The Homestead Act revisions were only partially effective. In arid country, homesteading 640 acres was little better than homesteading 160 acres. The last desperate effort was the homesteaders' attempt to farm the Great Plains. This led to the ¨dust bowl¨ days in the 1930s when the soil blew as far as Washington, D.C.


The Timber Addition

In 1873, Congress passed the Timber Culture Act allowing settlers 160 acres if they would plant 40 of those acres in trees and cultivate them for 10 years. Residence was not required on the tract, as it was on both preemption and homestead entries.

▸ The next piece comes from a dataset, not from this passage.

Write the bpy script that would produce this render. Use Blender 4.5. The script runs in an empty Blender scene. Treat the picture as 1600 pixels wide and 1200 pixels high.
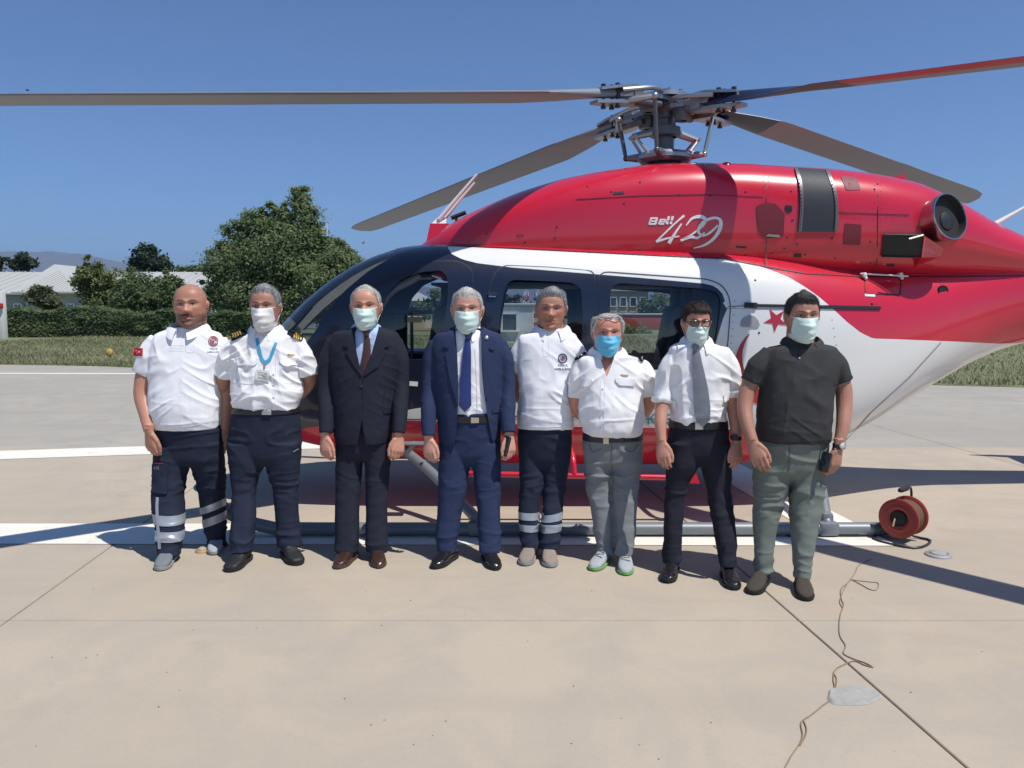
import bpy, bmesh, math, random
import numpy as np
from mathutils import Vector, Matrix
from mathutils.bvhtree import BVHTree

# ------------------------------------------------------------------ camera, sky, sun, exposure
F = 1235.0; HZ = 482.0; CH = 1.62              # focal length in pixels of a 1600 px wide frame, horizon row, eye height
PITCH = math.atan((600 - HZ) / F)
sc = bpy.context.scene
C = sc.collection
cam_d = bpy.data.cameras.new('camera'); cam = bpy.data.objects.new('camera', cam_d); C.objects.link(cam)
cam.location = (0, 0, CH); cam.rotation_euler = (math.pi / 2 - PITCH, 0, 0)
cam_d.sensor_width = 36; cam_d.lens = F / 1600 * 36; cam_d.clip_start = 0.05; cam_d.clip_end = 60000
sc.camera = cam
SUN = Vector((0.394, -0.30, 1.0)).normalized()
EL = math.asin(SUN.z); AZ = math.atan2(SUN.x, SUN.y)
w = bpy.data.worlds.new('World'); sc.world = w; w.use_nodes = True
wn = w.node_tree.nodes; wl = w.node_tree.links
bg = wn['Background']; sky = wn.new('ShaderNodeTexSky'); sky.sky_type = 'NISHITA'; sky.sun_disc = False
sky.sun_elevation = EL; sky.sun_rotation = AZ; sky.altitude = 2500; sky.air_density = 1.0; sky.dust_density = 0.0; sky.ozone_density = 10.0
wl.new(sky.outputs[0], bg.inputs[0]); bg.inputs[1].default_value = 0.10
sd = bpy.data.lights.new('sun', 'SUN'); sd.energy = 4.0; sd.angle = math.radians(0.53); sd.color = (1.0, 0.955, 0.89)
so = bpy.data.objects.new('sun', sd); C.objects.link(so); so.rotation_euler = SUN.to_track_quat('Z', 'Y').to_euler(); so.location = (20, -20, 50)
sc.view_settings.view_transform = 'Standard'; sc.view_settings.look = 'None'
sc.view_settings.exposure = 0.3; sc.view_settings.gamma = 1.0; sc.view_settings.use_curve_mapping = False
sc.cycles.max_bounces = 8; sc.cycles.transparent_max_bounces = 16; sc.cycles.volume_bounces = 0
sc.cycles.caustics_reflective = False; sc.cycles.caustics_refractive = False
sc.cycles.use_denoising = True

rnd = random.Random(7); RS = np.random.RandomState(11)

# ------------------------------------------------------------------ pixel helpers (pixel of the 1600x1200 photograph -> point of the place)
def ray(px, py):
    a = (px - 800) / F; b = (600 - py) / F; cp, sp = math.cos(PITCH), math.sin(PITCH)
    return Vector((a, cp + b * sp, -sp + b * cp))
def at(px, py, Y):
    d = ray(px, py); return Vector((0, 0, CH)) + d * (Y / d.y)
def ground(px, py, z=0.0):
    d = ray(px, py); return Vector((0, 0, CH)) + d * ((z - CH) / d.z)

# ------------------------------------------------------------------ mesh helpers: everything returns (verts Nx3, faces list)
def arr(v): return np.asarray([tuple(p) for p in v], float).reshape(-1, 3)
def join(parts):
    V = []; Fc = []; o = 0
    for v, f in parts:
        v = np.asarray(v, float); V.append(v); Fc += [tuple(i + o for i in q) for q in f]; o += len(v)
    return np.concatenate(V), Fc
def box(c, s, rot=None):
    v = np.array([(x, y, z) for x in (-.5, .5) for y in (-.5, .5) for z in (-.5, .5)]) * np.array(s)
    if rot is not None: v = v @ np.array(rot.to_3x3()).T
    return v + np.array(c), [(0, 1, 3, 2), (4, 6, 7, 5), (0, 4, 5, 1), (2, 3, 7, 6), (0, 2, 6, 4), (1, 5, 7, 3)]
def rbox(c, s, r=0.01, rot=None, seg=2):
    bm = bmesh.new(); bmesh.ops.create_cube(bm, size=1)
    for q in bm.verts: q.co = Vector((q.co.x * s[0], q.co.y * s[1], q.co.z * s[2]))
    bmesh.ops.bevel(bm, geom=list(bm.edges), offset=min(r, min(s) * .45), segments=seg, profile=.5, affect='EDGES')
    v = arr([q.co for q in bm.verts]); bm.verts.index_update(); f = [tuple(q.index for q in g.verts) for g in bm.faces]; bm.free()
    if rot is not None: v = v @ np.array(rot.to_3x3()).T
    return v + np.array(c), f
def loft(rings, cap=True, closed=True):
    n = len(rings[0]); v = np.concatenate([np.asarray(r, float) for r in rings]); f = []
    m = n if closed else n - 1
    for i in range(len(rings) - 1):
        for j in range(m):
            k = (j + 1) % n; f.append((i * n + j, i * n + k, (i + 1) * n + k, (i + 1) * n + j))
    if cap:
        f.append(tuple(range(n - 1, -1, -1))); o = (len(rings) - 1) * n; f.append(tuple(range(o, o + n)))
    return v, f
def tube(pts, r, n=10, cap=True, flat=None):
    P = [Vector(p) for p in pts]; rr = list(r) if hasattr(r, '__len__') else [r] * len(P)
    rings = []; u = None
    for i, p in enumerate(P):
        t = (P[min(i + 1, len(P) - 1)] - P[max(i - 1, 0)])
        t = t.normalized() if t.length > 1e-9 else Vector((0, 0, 1))
        if u is None:
            u = t.cross(Vector((0, 0, 1)) if abs(t.z) < .9 else Vector((0, 1, 0))).normalized()
        else:
            u = (u - t * u.dot(t)).normalized()
        b = t.cross(u)
        rings.append([p + (u * math.cos(a) + b * math.sin(a)) * rr[i] for a in [2 * math.pi * k / n for k in range(n)]])
    return loft([arr(q) for q in rings], cap)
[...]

We will recapitulate at this point. A settler or land company speculator could have purchased through cash sale any amount of federal land for 12.5 cents to $1.00 per acre under the Graduation Act; an ¨actual settler¨ could have acquired 160 acres of free federal land under the Homestead Acts. Now these citizens or ¨one-in-the-same¨ (settler/speculator/¨actual settler¨) could acquire 160 acres of free federal land under the Timber Culture Act. This law was intended for the prairie states. (Later, eight years were required for ¨proving- up¨ on the 40-acre tree cultivation requirement. Subsequent amendments reduced the number of acres of tree planting to ten.) The purpose of the act was threefold. First was to establish groves of trees in the hope that they would affect the weather (as the American Association for the Advancement of Science and other bodies of scientists at the time were espousing) and bring more rainfall to the droughty prairie. Second was to provide a source for fencing, fuelwood, and building materials for the future. And third, the act provided another method by which land could be acquired in areas where larger economic units than the usual 160 acres seemed necessary. Some settlers combined their preemption, homestead, and timber culture entries for an ¨estate¨ of 480 acres. Eleven million acres of federal land were patented (conveyed) through the Timber Culture Act.

In 1878, the Timber and Stone Act was passed. It provided that unoffered, unappropriated, and unreserved surveyed public lands in California, Oregon, Nevada, and Washington Territory, valuable chiefly for timber or stone and unfit for agriculture, could be purchased in quantities not to exceed 160 acres for $2.50 per acre. Similar to the preemption and homestead laws, applicants had to swear that (1) the land was being purchased for their own use and benefit and (2) no agreement had been made with anyone else to whom title would be conveyed upon patent. Fraud and abuse resulting from this 1878 Act was facilitated by a Supreme Court ruling that said settlers who immediately sold the timber and/or land were nevertheless taking it up for their own exclusive use and benefit. Nearly one-third of the privately-owned timberland in the Pacific Northwest was acquired by purchase under this act. In 1892 the Timber and Stone Act was extended to all public land states. A little over 13 million acres of federal land was disposed of as a result. The Timber and Stone Act of 1878 is significant in that it recognized another beneficial use of federal land in addition to military needs, cropland settlement, and mineral development.


The Irrigation and Desert Land Additions

In 1875 individuals in Lassen County, California were authorized by Congress (the Act of March 3, 1875) to file plans for irrigating up to 640 acres of non-timbered, non-mineral land and to enter these lands upon payment of 25 cents per acre. Congress further stipulated that if these individuals could offer proof within two years that they had reclaimed the 640 acres they could take title upon payment of an additional $1 per acre. In 1877, Congress legislated a similar land sale plan throughout the states of California, Oregon, and Nevada and to the territories of Washington, Idaho, Montana, Utah, Wyoming, Arizona, New Mexico (the future eleven ¨western states¨ of subsequent public land law), and Dakota. The Desert Land Law, as the legislation was named, authorized a three-year period between the initial filing and proof of improvements. Nearly nine million acres of federal land were conveyed through the Desert Land Law of 1877.